Los Angeles-based performance artist Zara Moon is a tour-de-force vocalist, producer, and self-proclaimed hillbilly with a lot to say. Hailing from the mountains of East Tennessee and humble trailer park beginnings, she overcame her socioeconomic situation through stripping and sex work to earn a BFA from the University of Tennessee in Knoxville, where she studied film and performance art. Zara spent much of that time during her academic career writing and performing a darker brand of Americana with the alt-folk trio The Biscuitheads, with the raspy and energetic folk vocalist Burton Richard Knight and guitarist Samuel Harding. In 2017 she moved to Los Angeles to pursue her solo career in music.
Zara’s songs experiment with passionate vignettes of life in rural Appalachia. She’s unafraid to show the underbelly of her own experiences, with tenacious, raw moments of pain and reverence that highlight the complex beauty of mountain life. Her vocal range lends to showing the many facades of these topics, while her story-telling blends reality with superstition and folk tradition, creating an experience that steps far outside the conventional structure of modern pop music and brings you into an entire world that is Zara Moon.

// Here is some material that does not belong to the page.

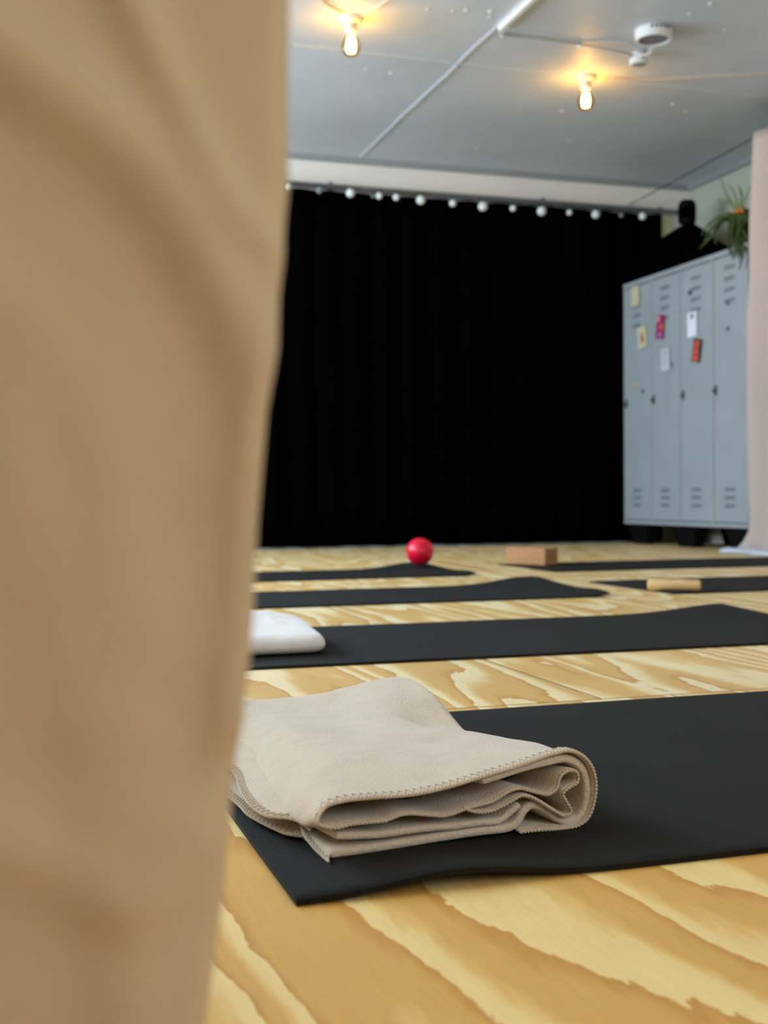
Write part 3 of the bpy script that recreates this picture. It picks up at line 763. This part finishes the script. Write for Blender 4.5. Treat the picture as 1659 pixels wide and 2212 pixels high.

Her sound is a strange assemblage of folk, rock, goth, industrial, metal, and hip hop, with influences ranging from Steve Earle and Richie Havens, to Nine Inch Nails and EYEHATEGOD. It's unpretentious, passionate, and immediate, slapping you in the face with one of the most unique voices currently working in music.
She's debuting her breakout LP August 2026, titled Appalachian Scumbag.